In many other high profile sports, the physical differences between men and women are wholly and unabashedly taken into account. In tennis, women’s competitions take place over 3 sets rather than 5 for men. In golf, the women’s tees are a little closer to the green, giving them shorter holes than men. Competitive weightlifting wouldn’t be much of a spectacle if women were expected to lift the same weights as men. Is engineering sport so that it’s accessible to a greater range of people not more of a victory for liberty?

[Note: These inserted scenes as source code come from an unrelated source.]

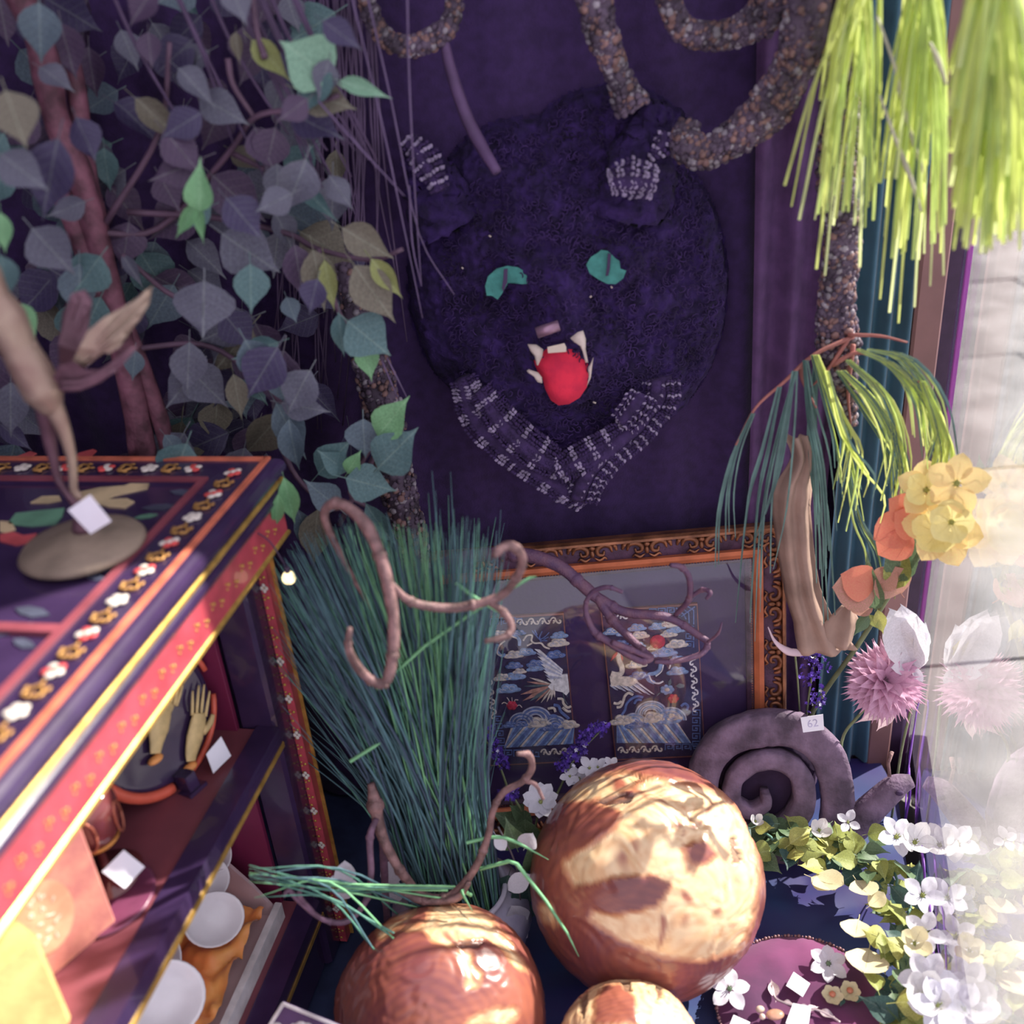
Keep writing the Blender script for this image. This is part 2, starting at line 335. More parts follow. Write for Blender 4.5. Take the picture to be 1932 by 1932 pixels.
# body
b = MB(); cbox(b, .035, .085, .05, .10, -.03, .66); b.build('corner_post', lac, cab, smooth=False)
b = MB(); cbox(b, .028, .045, .039, .0505, -.03, .66); b.build('red_post_strip', redl, cab, smooth=False)
b = MB(); cbox(b, .0265, .029, .034, .054, -.03, .66); b.build('gilt_edge', gold, cab, smooth=False)
for i in range(46):
    z = .645-i*.0148
    part('post_dot', dme if i % 7 else dme, cab, Matrix.Translation(cb(.0455, .0425+.004*(i % 2), z)) @ R_c @ Matrix.Rotation(math.pi/2, 4, 'Z'))
pw = MB()
for k in range(4): pw.ell((.003*math.cos(k*1.57), 0, .004*math.sin(k*1.57)), (.0028, .0012, .0032), nu=6, nv=4)
pwm = pw.mesh('pearl_flower', whm)
for z in (.60, .49, .43, .37, .30, .235, .17, .1, .04): part('pearl_flower', pwm, cab, Matrix.Translation(cb(.0462, .0448, z)) @ R_c @ Matrix.Rotation(math.pi/2, 4, 'Z'))
b = MB(); cbox(b, .085, .093, .10, LV, -.03, .66); b.build('end_panel', inr, cab, smooth=False)
b = MB(); cbox(b, .03, LU, LV-.015, LV, -.03, .66); b.build('back_panel', inr, cab, smooth=False)
for zz, nm in ((.413, 'shelf'), (.10, 'shelf')):
    b = MB(); cbox(b, .088, LU, .075, LV-.015, zz-.022, zz); b.build(nm, shr, cab, smooth=False)
    b = MB(); cbox(b, .085, LU, .045, .076, zz-.024, zz+.004); b.build('shelf_edge', lac, cab, smooth=False)
    b = MB(); cbox(b, .085, LU, .0435, .05, zz-.027, zz-.02); b.build('shelf_gilt_line', gold, cab, smooth=False)
b = MB(); cbox(b, .06, LU, .06, .085, -.03, .04); b.build('base_rail', lac, cab, smooth=False)
# ================================================================== PICTURE FRAME WITH EMBROIDERY
PO = Vector((0, 1.27, -.02)); PE2 = Vector((0, .18, .984)).normalized(); PN = Vector((0, -PE2.z, PE2.y))
pf = thing('picture_frame', (.12, 1.27, -.02), 'large gilt carved picture frame with two embroidered bird panels, leaning on the backdrop', 'picture')
XL, XR, HB, HT = -.178, .408, 0.0, .50
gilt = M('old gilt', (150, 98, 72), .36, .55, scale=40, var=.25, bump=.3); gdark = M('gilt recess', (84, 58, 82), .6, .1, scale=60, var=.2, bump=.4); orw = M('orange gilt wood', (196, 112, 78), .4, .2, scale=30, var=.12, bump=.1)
def pq(x, h, n=0): return PO+X_*x+PE2*h+PN*n
def pmould(name, i0, i1, n0, n1, m):
    prof = [(i0, 0), (i0, n0), ((i0+i1)/2, (n0+n1)/2+.002), (i1, n1), (i1, 0)]; vs = []
    for (sx, sy) in ((0, 0), (1, 0), (1, 1), (0, 1)):
        for (i, n) in prof: vs.append(pq(XL+i if sx == 0 else XR-i, HB+i if sy == 0 else HT-i, n))
    k = len(prof); fs = [(s*k+i, s*k+(i+1) % k, ((s+1) % 4)*k+(i+1) % k, ((s+1) % 4)*k+i) for s in range(4) for i in range(k)]
    MB().add(vs, fs).build(name, m, pf, smooth=False)
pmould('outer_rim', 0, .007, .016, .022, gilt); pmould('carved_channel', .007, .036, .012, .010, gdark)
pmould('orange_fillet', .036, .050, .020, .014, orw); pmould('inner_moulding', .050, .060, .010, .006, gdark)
b = MB(); b.box(pq((XL+XR)/2, .25, -.004), ((XR-XL)/2-.01, .235, .004), (X_, PE2, PN)); b.build('mat_board', M('dark mat board', (62, 42, 88), .8, var=.06), pf, smooth=False)
# carved acanthus units
def cscroll(b, s):
    P = [(-.030, .002), (-.026, .012), (-.016, .014), (-.008, .008), (-.009, 0), (-.016, -.001), (-.018, .005)]
    b.tube(smoothpath([(x*s, y-.002, .006) for x, y in P], 4), inter([.0015, .0045, .0055, .005, .0035, .003, .002], 25), 7, .8)
def unit():
    b = MB(); cscroll(b, 1); cscroll(b, -1)
    b.ell((0, .009, .006), (.0055, .005, .005), nu=8, nv=5); b.ell((0, -.001, .005), (.004, .007, .004), nu=8, nv=5)
    for s in (-1, 1):
        b.tube(smoothpath([(s*.003, -.008, .004), (s*.011, -.012, .005), (s*.018, -.008, .005), (s*.022, -.012, .004)], 4), inter([.001, .0026, .0022, .001], 13), 6)
        b.tube(smoothpath([(s*.028, .012, .005), (s*.034, .010, .006), (s*.037, .002, .005)], 4), inter([.001, .004, .002], 9), 6)
    return b.mesh('acanthus_carving', gilt)
un = unit()
def rm(xa, ya, c): return Matrix(((xa.x, ya.x, PN.x, c.x), (xa.y, ya.y, PN.y, c.y), (xa.z, ya.z, PN.z, c.z), (0, 0, 0, 1)))
for i in range(7):
    x = XL+.045+i*.0827
    part('acanthus_carving', un, pf, rm(X_, PE2, pq(x, HT-.021, .009)))
    part('acanthus_carving', un, pf, rm(-X_, -PE2, pq(x, HB+.021, .009)))
for i in range(6):
    h = .045+i*.0815
    part('acanthus_carving', un, pf, rm(PE2, -X_, pq(XL+.021, h, .009)))
    part('acanthus_carving', un, pf, rm(-PE2, X_, pq(XR-.021, h, .009)))
bd = MB()
for i in range(110):
    bd.ell(pq(XL+.055+i*.0044, HT-.0525, .009), .0018, nu=5, nv=4); bd.ell(pq(XL+.055+i*.0044, HB+.0525, .009), .0018, nu=5, nv=4)
for i in range(92): bd.ell(pq(XR-.0525, .055+i*.0043, .009), .0018, nu=5, nv=4)
bd.build('beading', gilt, pf, kind='stuff')
# embroidery colours
navy = M('navy silk', (56, 46, 84), .7, scale=120, var=.08, bump=.4); lbl = M('light blue thread', (142, 168, 214), .55, scale=150, bump=.5); dbl = M('mid blue thread', (104, 126, 186), .55, scale=150, bump=.5)
pbl = M('pale grey blue thread', (186, 190, 216), .55, scale=150, bump=.5); crm = M('cream thread', (226, 214, 206), .55, scale=150, bump=.5); wht = M('white thread', (236, 234, 244), .55, scale=150, bump=.5)
redt = M('red thread', (196, 56, 86), .6, scale=150, bump=.5); pch = M('peach thread', (196, 146, 136), .6, scale=150, bump=.5); grn = M('sage thread', (104, 122, 134), .6, scale=150, bump=.5); gedge = M('thin gilt slip', (150, 98, 92), .4, .2, scale=60, bump=.1)
EL = .0075   # layer of the silk above the mat
def z6(x, y, n=.008): return onp(880+x/4.2, 1130+y/4.2, pq(0, .2, n), PN)
def panel(q, side):
    o = thing('embroidered_panel', z6(*q[3], .004), None, None); del_ = o
    o.parent = pf; o.location = Vector(o.location)-wloc(pf)
    c = sum((z6(*p, .004) for p in q), Vector())/4; P = [z6(*p, 0.0) for p in q]
    MB().prism(P, PN, .006).build('gilt_slip', gedge, o, smooth=False)
    P2 = [p+(c-p).normalized()*.0035 for p in P]
    MB().prism(P2, PN, .0072).build('silk_ground', navy, o, smooth=False)
    return o
pL = panel([(95, 140), (768, 100), (875, 1275), (190, 1310)], 'L')
pR = panel([(1060, 82), (1825, 25), (1885, 1232), (1178, 1265)], 'R')
def fp(name, o, m, polys, h=.0012, n=.0074):
    b = MB()
    for pl in polys: b.prism([z6(x, y, n) for x, y in pl], PN, h)
    return b.build(name, m, o, smooth=False)
def fr(name, o, m, lines, wd=.0022, h=.0011, n=.0074, sm=True):
    b = MB()
    for l in lines:
        P = [z6(x, y, n) for x, y in l]
        b.ribbon(smoothpath(P, 4) if sm and len(P) > 2 else P, PN, wd, h)
    return b.build(name, m, o, smooth=False)
AXP = (X_, PE2, PN)
def cloud(o, x, y, s, m1, m2, fl=1):
    b = MB(); k = .00024*s
    for (dx, dy, rx, ry) in ((-38, 6, 30, 18), (-12, -10, 30, 26), (22, -6, 30, 24), (46, 8, 24, 14), (4, 12, 46, 14)):
        b.ell(z6(x, y, .0078)+X_*dx*fl*k+PE2*(-dy*k), (rx*k, ry*k, .0011), AXP, nu=10, nv=4)
    b.mat(1)
    for (dx, dy, r) in ((-14, -8, 15), (20, -4, 14), (-36, 7, 9)):
        c = z6(x, y, .0090)+X_*dx*fl*k+PE2*(-dy*k)
        b.ribbon([c+X_*math.cos(a)*r*k+PE2*math.sin(a)*r*k*.8 for a in [t*.7 for t in range(8)]], PN, .0009, .0006)
    b.build('cloud', [m1, m2], o)
for a in [(260, 285, 1.0, crm, pbl), (415, 270, .7, dbl, pbl), (735, 290, .9, lbl, pbl, -1), (725, 350, 1.1, crm, pbl), (375, 445, 1.0, crm, pbl), (470, 425, 1.0, lbl, wht), (700, 445, 1.05, dbl, pbl, -1), (545, 515, .95, dbl, pbl), (545, 550, .9, lbl, pbl, -1), (375, 530, .9, dbl, pbl), (420, 575, .7, crm, pbl), (285, 625, .95, crm, pbl), (385, 615, 1.1, lbl, pbl, -1), (330, 715, 1.25, lbl, wht)]: cloud(pL, *a)
for a in [(1150, 262, .9, lbl, wht), (1190, 250, .8, crm, lbl), (1350, 230, .95, lbl, crm), (1245, 275, .8, lbl, wht), (1370, 290, 1.0, crm, pbl), (1510, 220, .9, lbl, pbl), (1620, 195, 1.2, crm, pch), (1655, 245, 1.0, lbl, pbl), (1600, 280, .9, crm, pbl), (1665, 360, 1.15, crm, pbl), (1560, 425, 1.4, lbl, wht), (1350, 370, .9, lbl, pbl), (1345, 520, 1.1, crm, lbl), (1360, 612, 1.1, dbl, pbl), (1670, 575, 1.1, lbl, pbl), (1220, 355, .8, dbl, pbl), (1670, 480, .9, lbl, wht)]: cloud(pR, *a)
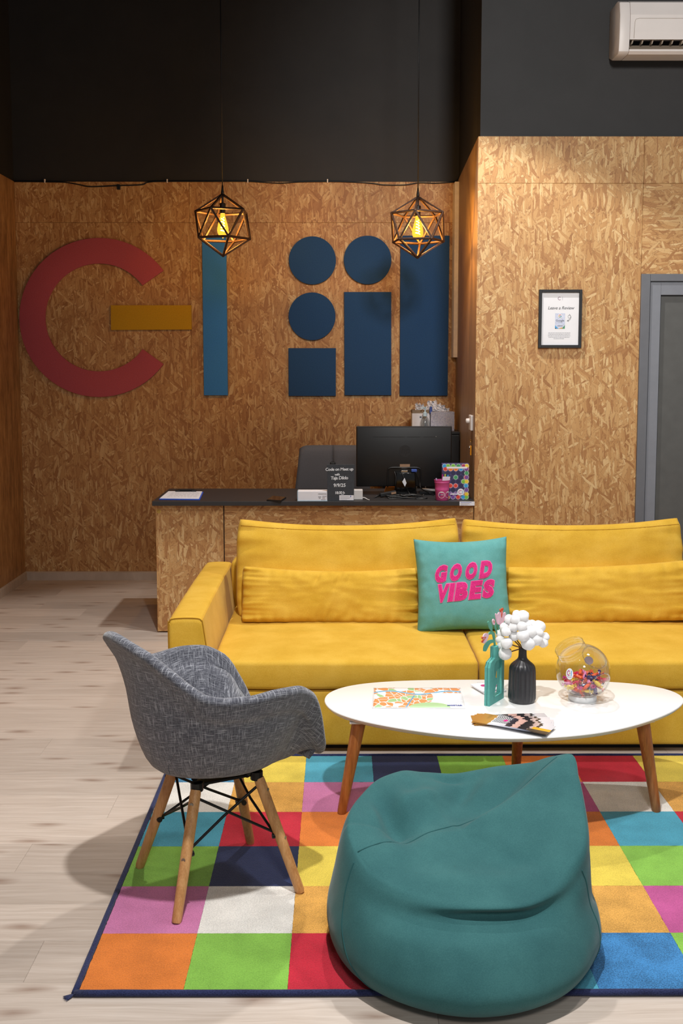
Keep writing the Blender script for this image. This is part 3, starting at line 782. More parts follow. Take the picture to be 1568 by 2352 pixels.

Why do we expect successful women to be more like men? Why is it not okay to say women are better at some things than men? Why is it not okay to admit that there might be physical limitations that distinguish what men and women are capable of achieving? Sometimes, I feel like the end game is just one, big, asexual and homogeneous race of people, and that’s a bit depressing.

Effectively forcing women to become more like men in order to achieve equality in sport cannot be the answer. It might be hard to wrap your head around, but in surfing the discrimination might not exist in banning women from competing with the men; but rather in encouraging them to compete with men.